In the embodiment of a blade 102 shown in FIGS. 19, 20 and 21, the inner zone 104 is tilted relative to the boundary zone 103, but has at the two edges 107 and 108, shown by broken lines, a steady transition between the blade surface 105 of the boundary zone 103 and the blade surface 106 of the inner zone 104. This results in an L-shaped bead 109, which here comprises two straight legs 110 and 111, with a bead depth at its greatest at an intersection point of the two legs 110 and 111.

Claims

1. A fan impeller for conveying a gaseous fluid, comprising:

first and second supports; and

a plurality of blades having first and second axial end sections, each of the blades extending between the first and second supports and being respectively affixed to the first and second supports along the first and second axial end sections, the blades being arranged with a constant angular spacing in an annular space around a rotation axis;

wherein at least one of the blades has a continuous boundary zone extending along a periphery of the blade and at least one inner zone surrounded by the boundary zone; and

wherein: at least one bead lies between the boundary zone and the inner zone along a curved path having at least a portion that is substantially L-shaped; and/or the boundary zone and the inner zone respectively comprise first and second blade surfaces with differing geometries such that the first and second blade surfaces are offset from each other along at least a portion of a juncture therebetween.

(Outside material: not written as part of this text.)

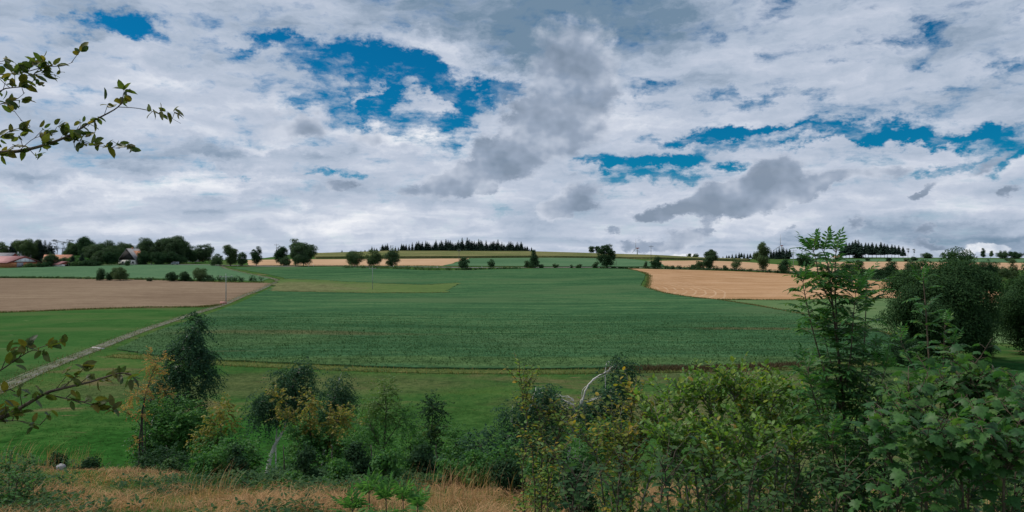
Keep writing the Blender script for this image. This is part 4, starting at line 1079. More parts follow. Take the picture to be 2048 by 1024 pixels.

2. The fan impeller of claim 1, wherein at least one of the first and second blade surfaces has a constant curvature in at least one cross-sectional plane.

3. The fan impeller of claim 1, wherein the boundary zone is frame-like and/or the curved path for the at least one bead is substantially U-shaped or continuous.

4. The fan impeller of claim 3, wherein at least one of the first and second blade surfaces has a constant curvature in at least one cross-sectional plane.

5. The fan impeller of claim 3, wherein the curvatures of the first and second blade surfaces are similar in form.

6. The fan impeller of claim 5, wherein the first blade surface is shaped as a portion of a first cylinder and the second blade surface is shaped as portion of a second cylinder that is concentric with the first cylinder.

7. The fan impeller of claim 1, wherein the bead has a constant width and/or a constant depth along the curved path.

8. The fan impeller of claim 1, wherein the first blade surface is curved in only one of two perpendicular cross-sectional planes and the second blade surface is curved in both of the two perpendicular cross-sectional planes.

9. The fan impeller of claim 1, wherein the bead has a varying width and a varying depth along the curved path.

10. The fan impeller of claim 9, wherein the bead has a constantly varying cross-section along the curved path.

11. The fan impeller of claim 1, wherein the first and second supports comprise recesses that receive the first and second axial end sections of the blades, wherein each of the recesses is disposed at a base of a curved bead matched to a corresponding blade surface.

12. The fan impeller of claim 11, wherein the recesses of the first and second supports extend inward toward the blades.

13. The fan impeller of claim 1, wherein at least one of the first and second supports includes at least one impression.

14. The fan impeller of claim 13, wherein the at least one impression is star-shaped.

15. The fan impeller of claim 1, wherein the at least one bead extends radially inward toward the rotation axis.

16. The fan impeller of claim 1, wherein the at least one bead includes at least one bead extending radially inward toward the rotation axis and at least one bead extending radially outward away from the rotation axis.

17. The fan impeller of claim 1, wherein the boundary zone is offset radially inward toward the rotation axis relative to the inner zone.

18. The fan impeller of claim 1, wherein the first support comprises a plate-shaped or ring-shaped round sheet-metal blank for non-rotatable coupling to a drive shaft, and the second support comprises a ring with a curvature that is rotation-symmetrical to the rotation axis.

19. The fan impeller of claim 1, wherein second support comprises a torus ring section.

20. The fan impeller of claim 1, wherein the fan impeller is a radial impeller comprising the first and second supports and the plurality of blades.